* **WHAT TO PRODUCE**
Present the following data again exactly as it is shown.

* **DATA**
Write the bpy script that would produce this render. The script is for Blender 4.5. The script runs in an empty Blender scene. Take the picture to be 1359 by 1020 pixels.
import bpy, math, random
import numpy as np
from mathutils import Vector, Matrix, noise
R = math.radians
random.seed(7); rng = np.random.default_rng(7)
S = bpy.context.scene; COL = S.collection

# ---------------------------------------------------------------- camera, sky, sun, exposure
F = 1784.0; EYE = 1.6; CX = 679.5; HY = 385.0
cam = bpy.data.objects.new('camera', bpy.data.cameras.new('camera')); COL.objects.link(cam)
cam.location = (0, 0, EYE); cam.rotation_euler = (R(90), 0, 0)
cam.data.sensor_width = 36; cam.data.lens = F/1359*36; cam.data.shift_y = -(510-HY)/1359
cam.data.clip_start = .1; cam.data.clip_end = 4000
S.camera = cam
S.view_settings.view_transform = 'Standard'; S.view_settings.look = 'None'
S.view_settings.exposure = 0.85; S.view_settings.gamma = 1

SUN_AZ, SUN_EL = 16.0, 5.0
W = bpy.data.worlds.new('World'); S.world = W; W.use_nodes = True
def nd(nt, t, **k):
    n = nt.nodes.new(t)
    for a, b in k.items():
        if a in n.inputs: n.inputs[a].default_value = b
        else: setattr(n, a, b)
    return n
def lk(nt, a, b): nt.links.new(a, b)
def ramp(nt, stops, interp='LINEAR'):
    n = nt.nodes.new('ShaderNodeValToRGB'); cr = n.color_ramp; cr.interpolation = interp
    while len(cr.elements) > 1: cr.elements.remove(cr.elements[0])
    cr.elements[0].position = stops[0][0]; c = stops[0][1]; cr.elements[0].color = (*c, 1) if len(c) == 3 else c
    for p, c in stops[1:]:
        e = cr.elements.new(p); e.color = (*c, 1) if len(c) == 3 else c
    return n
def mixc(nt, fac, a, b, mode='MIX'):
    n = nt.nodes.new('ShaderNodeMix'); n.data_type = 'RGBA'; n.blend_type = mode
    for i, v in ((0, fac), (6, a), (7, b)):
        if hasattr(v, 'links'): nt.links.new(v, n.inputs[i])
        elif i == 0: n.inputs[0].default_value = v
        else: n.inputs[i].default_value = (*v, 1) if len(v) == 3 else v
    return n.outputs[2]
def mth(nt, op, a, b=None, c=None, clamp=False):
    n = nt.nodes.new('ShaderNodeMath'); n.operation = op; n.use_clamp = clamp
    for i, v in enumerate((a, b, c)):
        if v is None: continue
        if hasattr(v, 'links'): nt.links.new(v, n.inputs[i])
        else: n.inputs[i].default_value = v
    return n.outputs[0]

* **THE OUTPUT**
Write the bpy script that would produce this render. The script is for Blender 4.5. The script runs in an empty Blender scene. Take the picture to be 1359 by 1020 pixels.
import bpy, math, random
import numpy as np
from mathutils import Vector, Matrix, noise
R = math.radians
random.seed(7); rng = np.random.default_rng(7)
S = bpy.context.scene; COL = S.collection

# ---------------------------------------------------------------- camera, sky, sun, exposure
F = 1784.0; EYE = 1.6; CX = 679.5; HY = 385.0
cam = bpy.data.objects.new('camera', bpy.data.cameras.new('camera')); COL.objects.link(cam)
cam.location = (0, 0, EYE); cam.rotation_euler = (R(90), 0, 0)
cam.data.sensor_width = 36; cam.data.lens = F/1359*36; cam.data.shift_y = -(510-HY)/1359
cam.data.clip_start = .1; cam.data.clip_end = 4000
S.camera = cam
S.view_settings.view_transform = 'Standard'; S.view_settings.look = 'None'
S.view_settings.exposure = 0.85; S.view_settings.gamma = 1

SUN_AZ, SUN_EL = 16.0, 5.0
W = bpy.data.worlds.new('World'); S.world = W; W.use_nodes = True
def nd(nt, t, **k):
    n = nt.nodes.new(t)
    for a, b in k.items():
        if a in n.inputs: n.inputs[a].default_value = b
        else: setattr(n, a, b)
    return n
def lk(nt, a, b): nt.links.new(a, b)
def ramp(nt, stops, interp='LINEAR'):
    n = nt.nodes.new('ShaderNodeValToRGB'); cr = n.color_ramp; cr.interpolation = interp
    while len(cr.elements) > 1: cr.elements.remove(cr.elements[0])
    cr.elements[0].position = stops[0][0]; c = stops[0][1]; cr.elements[0].color = (*c, 1) if len(c) == 3 else c
    for p, c in stops[1:]:
        e = cr.elements.new(p); e.color = (*c, 1) if len(c) == 3 else c
    return n
def mixc(nt, fac, a, b, mode='MIX'):
    n = nt.nodes.new('ShaderNodeMix'); n.data_type = 'RGBA'; n.blend_type = mode
    for i, v in ((0, fac), (6, a), (7, b)):
        if hasattr(v, 'links'): nt.links.new(v, n.inputs[i])
        elif i == 0: n.inputs[0].default_value = v
        else: n.inputs[i].default_value = (*v, 1) if len(v) == 3 else v
    return n.outputs[2]
def mth(nt, op, a, b=None, c=None, clamp=False):
    n = nt.nodes.new('ShaderNodeMath'); n.operation = op; n.use_clamp = clamp
    for i, v in enumerate((a, b, c)):
        if v is None: continue
        if hasattr(v, 'links'): nt.links.new(v, n.inputs[i])
        else: n.inputs[i].default_value = v
    return n.outputs[0]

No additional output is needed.